#### DATASET

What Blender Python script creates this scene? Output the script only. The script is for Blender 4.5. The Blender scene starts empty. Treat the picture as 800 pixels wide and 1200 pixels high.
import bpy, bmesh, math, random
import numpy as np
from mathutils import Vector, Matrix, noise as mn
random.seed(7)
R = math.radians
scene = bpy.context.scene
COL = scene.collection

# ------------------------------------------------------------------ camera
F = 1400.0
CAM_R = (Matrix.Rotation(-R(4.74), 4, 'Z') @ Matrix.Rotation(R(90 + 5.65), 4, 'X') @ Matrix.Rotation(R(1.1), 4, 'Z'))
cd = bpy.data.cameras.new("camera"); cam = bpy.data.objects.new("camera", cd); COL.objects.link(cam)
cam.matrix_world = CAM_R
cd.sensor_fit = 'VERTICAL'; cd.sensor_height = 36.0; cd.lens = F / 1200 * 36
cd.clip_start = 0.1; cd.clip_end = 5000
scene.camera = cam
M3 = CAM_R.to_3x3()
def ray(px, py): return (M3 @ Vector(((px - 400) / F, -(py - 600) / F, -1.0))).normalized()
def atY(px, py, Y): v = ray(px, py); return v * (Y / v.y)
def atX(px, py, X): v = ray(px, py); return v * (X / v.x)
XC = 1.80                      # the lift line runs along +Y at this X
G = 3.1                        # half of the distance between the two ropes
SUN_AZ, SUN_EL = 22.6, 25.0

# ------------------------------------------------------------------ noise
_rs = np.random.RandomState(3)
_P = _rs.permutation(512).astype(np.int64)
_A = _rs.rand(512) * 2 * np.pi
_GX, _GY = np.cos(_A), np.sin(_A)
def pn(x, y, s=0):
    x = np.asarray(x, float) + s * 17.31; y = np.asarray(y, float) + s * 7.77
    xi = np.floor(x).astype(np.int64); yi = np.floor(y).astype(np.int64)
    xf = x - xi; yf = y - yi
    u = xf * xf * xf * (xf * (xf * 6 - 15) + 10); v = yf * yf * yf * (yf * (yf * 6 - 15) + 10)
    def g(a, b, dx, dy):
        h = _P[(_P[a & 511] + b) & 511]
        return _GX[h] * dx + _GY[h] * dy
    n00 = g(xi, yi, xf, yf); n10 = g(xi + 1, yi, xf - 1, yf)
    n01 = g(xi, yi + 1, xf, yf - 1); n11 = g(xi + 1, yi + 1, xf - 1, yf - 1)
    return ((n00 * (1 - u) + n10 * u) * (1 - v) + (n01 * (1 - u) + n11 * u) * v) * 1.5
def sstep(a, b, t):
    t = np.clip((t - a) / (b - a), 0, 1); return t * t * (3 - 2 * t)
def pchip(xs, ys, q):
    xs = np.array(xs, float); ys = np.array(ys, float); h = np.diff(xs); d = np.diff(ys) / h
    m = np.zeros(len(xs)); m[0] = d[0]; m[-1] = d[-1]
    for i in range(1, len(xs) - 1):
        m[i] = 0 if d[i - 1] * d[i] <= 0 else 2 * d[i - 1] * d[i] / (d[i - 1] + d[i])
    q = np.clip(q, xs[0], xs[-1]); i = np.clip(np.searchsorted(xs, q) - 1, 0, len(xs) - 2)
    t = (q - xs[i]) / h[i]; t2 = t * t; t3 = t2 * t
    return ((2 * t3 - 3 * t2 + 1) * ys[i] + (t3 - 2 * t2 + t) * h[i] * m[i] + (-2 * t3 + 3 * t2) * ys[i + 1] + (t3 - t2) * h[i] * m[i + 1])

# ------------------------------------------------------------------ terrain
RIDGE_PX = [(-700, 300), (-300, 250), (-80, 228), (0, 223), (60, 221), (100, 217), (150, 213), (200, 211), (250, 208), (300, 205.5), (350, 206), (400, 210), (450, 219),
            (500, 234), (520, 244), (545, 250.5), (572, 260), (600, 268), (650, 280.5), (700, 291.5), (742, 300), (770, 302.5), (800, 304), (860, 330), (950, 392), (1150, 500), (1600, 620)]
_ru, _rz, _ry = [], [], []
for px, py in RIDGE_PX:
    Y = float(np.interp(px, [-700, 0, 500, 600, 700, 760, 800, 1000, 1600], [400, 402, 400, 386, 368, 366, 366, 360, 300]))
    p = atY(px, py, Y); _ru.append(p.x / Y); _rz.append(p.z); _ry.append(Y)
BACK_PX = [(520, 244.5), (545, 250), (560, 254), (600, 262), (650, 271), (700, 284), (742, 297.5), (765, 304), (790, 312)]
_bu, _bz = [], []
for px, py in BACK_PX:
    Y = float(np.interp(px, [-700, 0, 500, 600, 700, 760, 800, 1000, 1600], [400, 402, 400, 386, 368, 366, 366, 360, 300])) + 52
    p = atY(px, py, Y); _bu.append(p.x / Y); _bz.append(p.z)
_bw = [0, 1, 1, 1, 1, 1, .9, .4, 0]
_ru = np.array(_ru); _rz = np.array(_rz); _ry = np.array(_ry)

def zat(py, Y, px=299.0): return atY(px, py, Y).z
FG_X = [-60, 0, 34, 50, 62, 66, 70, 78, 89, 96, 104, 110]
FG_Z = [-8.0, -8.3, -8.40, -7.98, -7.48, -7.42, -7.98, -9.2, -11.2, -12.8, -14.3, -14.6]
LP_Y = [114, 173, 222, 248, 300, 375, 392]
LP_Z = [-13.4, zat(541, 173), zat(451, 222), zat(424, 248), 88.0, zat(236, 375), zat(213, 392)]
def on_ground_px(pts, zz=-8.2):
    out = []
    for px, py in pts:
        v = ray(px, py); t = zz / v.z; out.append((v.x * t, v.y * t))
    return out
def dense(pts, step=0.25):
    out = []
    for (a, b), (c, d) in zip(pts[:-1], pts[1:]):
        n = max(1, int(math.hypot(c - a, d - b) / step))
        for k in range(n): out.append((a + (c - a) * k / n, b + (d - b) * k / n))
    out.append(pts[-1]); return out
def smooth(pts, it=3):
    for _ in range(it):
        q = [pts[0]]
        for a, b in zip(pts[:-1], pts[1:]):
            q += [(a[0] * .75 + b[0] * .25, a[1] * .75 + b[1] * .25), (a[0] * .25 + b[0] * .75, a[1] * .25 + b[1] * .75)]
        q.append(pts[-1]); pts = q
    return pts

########
#### DATASET

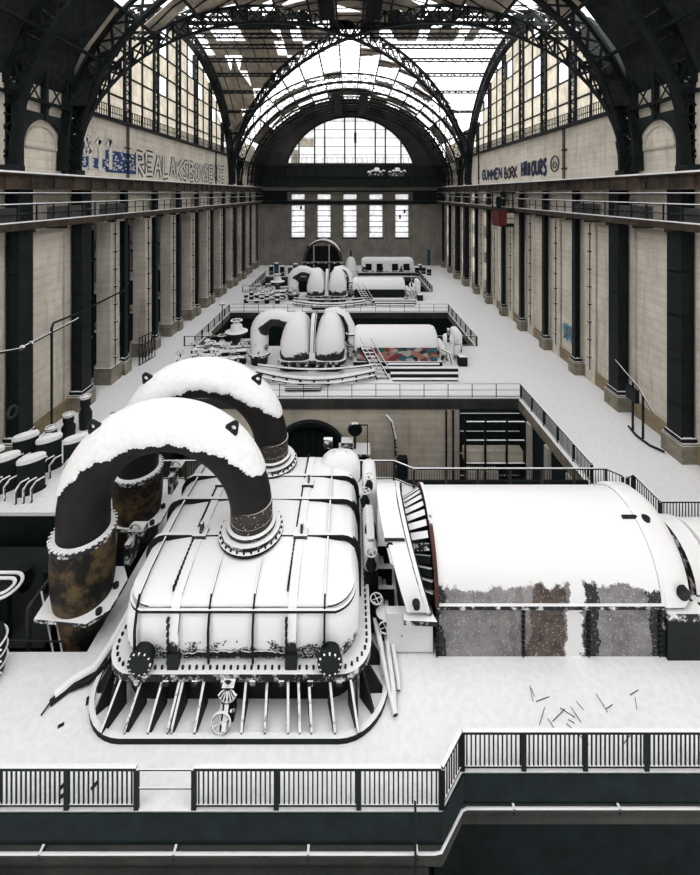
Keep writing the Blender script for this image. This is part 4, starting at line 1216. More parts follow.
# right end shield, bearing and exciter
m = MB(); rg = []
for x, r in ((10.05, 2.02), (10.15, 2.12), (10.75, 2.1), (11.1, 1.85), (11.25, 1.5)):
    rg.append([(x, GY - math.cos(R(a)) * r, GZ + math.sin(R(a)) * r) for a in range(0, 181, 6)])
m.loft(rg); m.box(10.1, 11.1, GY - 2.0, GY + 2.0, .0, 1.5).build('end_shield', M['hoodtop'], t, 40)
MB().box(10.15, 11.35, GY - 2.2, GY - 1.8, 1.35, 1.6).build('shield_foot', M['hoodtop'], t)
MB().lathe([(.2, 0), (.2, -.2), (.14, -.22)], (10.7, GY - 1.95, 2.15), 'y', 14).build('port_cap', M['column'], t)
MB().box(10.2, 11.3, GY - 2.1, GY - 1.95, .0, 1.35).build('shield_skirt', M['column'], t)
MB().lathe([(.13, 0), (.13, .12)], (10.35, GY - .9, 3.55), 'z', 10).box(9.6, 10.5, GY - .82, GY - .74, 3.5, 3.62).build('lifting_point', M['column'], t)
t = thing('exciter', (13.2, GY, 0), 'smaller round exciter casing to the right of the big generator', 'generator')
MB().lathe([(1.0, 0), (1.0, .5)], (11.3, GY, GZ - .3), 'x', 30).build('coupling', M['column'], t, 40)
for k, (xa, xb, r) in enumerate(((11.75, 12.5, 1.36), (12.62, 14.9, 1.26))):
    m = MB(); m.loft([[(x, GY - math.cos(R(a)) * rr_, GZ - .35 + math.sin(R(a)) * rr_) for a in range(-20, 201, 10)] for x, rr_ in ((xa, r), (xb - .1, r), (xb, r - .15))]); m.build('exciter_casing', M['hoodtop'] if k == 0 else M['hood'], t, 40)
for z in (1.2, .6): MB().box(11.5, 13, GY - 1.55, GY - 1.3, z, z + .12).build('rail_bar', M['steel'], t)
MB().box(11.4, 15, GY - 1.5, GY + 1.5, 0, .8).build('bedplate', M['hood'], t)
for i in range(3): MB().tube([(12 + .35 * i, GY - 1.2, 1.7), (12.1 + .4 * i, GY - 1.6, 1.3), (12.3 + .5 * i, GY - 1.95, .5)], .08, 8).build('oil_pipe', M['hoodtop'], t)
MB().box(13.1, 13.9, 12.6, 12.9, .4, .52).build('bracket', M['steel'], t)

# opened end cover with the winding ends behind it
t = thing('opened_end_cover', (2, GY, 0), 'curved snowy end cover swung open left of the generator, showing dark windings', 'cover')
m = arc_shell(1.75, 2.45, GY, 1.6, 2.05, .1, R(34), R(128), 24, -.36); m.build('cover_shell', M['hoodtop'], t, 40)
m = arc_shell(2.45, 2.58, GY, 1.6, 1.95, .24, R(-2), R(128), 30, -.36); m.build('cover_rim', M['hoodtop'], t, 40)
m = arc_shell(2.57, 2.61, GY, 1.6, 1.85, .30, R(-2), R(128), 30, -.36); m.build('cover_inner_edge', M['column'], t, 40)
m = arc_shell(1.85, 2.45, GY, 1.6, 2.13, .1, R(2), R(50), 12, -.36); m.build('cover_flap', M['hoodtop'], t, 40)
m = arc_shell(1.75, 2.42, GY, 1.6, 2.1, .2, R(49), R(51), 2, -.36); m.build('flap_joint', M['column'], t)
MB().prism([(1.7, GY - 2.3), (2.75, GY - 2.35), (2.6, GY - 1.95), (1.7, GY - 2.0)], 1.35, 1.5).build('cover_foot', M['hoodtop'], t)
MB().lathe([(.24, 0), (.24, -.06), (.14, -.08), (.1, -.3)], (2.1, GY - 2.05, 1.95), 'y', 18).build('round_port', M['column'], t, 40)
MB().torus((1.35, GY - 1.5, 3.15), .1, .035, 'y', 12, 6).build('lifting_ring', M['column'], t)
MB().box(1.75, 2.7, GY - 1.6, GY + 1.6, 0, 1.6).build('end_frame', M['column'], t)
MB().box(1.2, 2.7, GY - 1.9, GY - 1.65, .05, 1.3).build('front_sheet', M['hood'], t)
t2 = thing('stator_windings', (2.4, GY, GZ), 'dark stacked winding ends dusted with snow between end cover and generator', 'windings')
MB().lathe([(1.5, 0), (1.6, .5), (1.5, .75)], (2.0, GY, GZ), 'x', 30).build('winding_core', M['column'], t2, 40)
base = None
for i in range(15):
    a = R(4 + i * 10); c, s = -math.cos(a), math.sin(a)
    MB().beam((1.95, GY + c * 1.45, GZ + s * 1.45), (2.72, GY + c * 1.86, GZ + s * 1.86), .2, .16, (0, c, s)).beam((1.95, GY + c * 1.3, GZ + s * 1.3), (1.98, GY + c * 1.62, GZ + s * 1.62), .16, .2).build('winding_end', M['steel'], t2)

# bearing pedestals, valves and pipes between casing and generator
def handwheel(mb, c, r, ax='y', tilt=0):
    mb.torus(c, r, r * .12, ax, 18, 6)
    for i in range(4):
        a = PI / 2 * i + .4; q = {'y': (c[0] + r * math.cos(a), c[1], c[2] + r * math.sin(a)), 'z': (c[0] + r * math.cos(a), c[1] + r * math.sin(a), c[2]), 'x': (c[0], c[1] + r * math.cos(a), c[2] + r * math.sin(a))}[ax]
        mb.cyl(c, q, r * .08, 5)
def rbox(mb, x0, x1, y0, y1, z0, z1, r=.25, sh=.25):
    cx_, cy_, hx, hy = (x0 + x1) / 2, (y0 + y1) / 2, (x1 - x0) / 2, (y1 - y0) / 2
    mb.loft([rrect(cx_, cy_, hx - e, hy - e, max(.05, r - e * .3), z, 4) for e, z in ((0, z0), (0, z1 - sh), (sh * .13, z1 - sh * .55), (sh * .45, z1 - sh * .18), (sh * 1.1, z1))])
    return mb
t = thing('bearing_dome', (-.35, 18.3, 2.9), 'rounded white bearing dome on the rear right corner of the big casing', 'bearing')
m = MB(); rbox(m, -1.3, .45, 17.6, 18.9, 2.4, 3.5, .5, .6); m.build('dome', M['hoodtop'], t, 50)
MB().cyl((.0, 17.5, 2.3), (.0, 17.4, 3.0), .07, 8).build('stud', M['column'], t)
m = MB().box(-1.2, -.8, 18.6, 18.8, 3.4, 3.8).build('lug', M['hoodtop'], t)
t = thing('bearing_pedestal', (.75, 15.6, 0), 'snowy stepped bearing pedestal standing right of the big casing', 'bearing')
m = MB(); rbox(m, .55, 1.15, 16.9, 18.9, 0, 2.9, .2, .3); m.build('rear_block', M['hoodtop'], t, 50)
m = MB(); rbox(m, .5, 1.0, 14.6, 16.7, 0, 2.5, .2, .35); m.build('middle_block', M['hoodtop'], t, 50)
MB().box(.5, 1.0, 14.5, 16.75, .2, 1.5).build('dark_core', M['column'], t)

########

(TO DO) Using the entries above, give again exactly the lines from the line holding "Keep writing the" through the line holding "12.9, .4, .52).build('bracket', M['steel'], t)". Include both end lines and nothing else.

(RESULT OF THE TASK)
Keep writing the Blender script for this image. This is part 4, starting at line 1216. More parts follow.
# right end shield, bearing and exciter
m = MB(); rg = []
for x, r in ((10.05, 2.02), (10.15, 2.12), (10.75, 2.1), (11.1, 1.85), (11.25, 1.5)):
    rg.append([(x, GY - math.cos(R(a)) * r, GZ + math.sin(R(a)) * r) for a in range(0, 181, 6)])
m.loft(rg); m.box(10.1, 11.1, GY - 2.0, GY + 2.0, .0, 1.5).build('end_shield', M['hoodtop'], t, 40)
MB().box(10.15, 11.35, GY - 2.2, GY - 1.8, 1.35, 1.6).build('shield_foot', M['hoodtop'], t)
MB().lathe([(.2, 0), (.2, -.2), (.14, -.22)], (10.7, GY - 1.95, 2.15), 'y', 14).build('port_cap', M['column'], t)
MB().box(10.2, 11.3, GY - 2.1, GY - 1.95, .0, 1.35).build('shield_skirt', M['column'], t)
MB().lathe([(.13, 0), (.13, .12)], (10.35, GY - .9, 3.55), 'z', 10).box(9.6, 10.5, GY - .82, GY - .74, 3.5, 3.62).build('lifting_point', M['column'], t)
t = thing('exciter', (13.2, GY, 0), 'smaller round exciter casing to the right of the big generator', 'generator')
MB().lathe([(1.0, 0), (1.0, .5)], (11.3, GY, GZ - .3), 'x', 30).build('coupling', M['column'], t, 40)
for k, (xa, xb, r) in enumerate(((11.75, 12.5, 1.36), (12.62, 14.9, 1.26))):
    m = MB(); m.loft([[(x, GY - math.cos(R(a)) * rr_, GZ - .35 + math.sin(R(a)) * rr_) for a in range(-20, 201, 10)] for x, rr_ in ((xa, r), (xb - .1, r), (xb, r - .15))]); m.build('exciter_casing', M['hoodtop'] if k == 0 else M['hood'], t, 40)
for z in (1.2, .6): MB().box(11.5, 13, GY - 1.55, GY - 1.3, z, z + .12).build('rail_bar', M['steel'], t)
MB().box(11.4, 15, GY - 1.5, GY + 1.5, 0, .8).build('bedplate', M['hood'], t)
for i in range(3): MB().tube([(12 + .35 * i, GY - 1.2, 1.7), (12.1 + .4 * i, GY - 1.6, 1.3), (12.3 + .5 * i, GY - 1.95, .5)], .08, 8).build('oil_pipe', M['hoodtop'], t)
MB().box(13.1, 13.9, 12.6, 12.9, .4, .52).build('bracket', M['steel'], t)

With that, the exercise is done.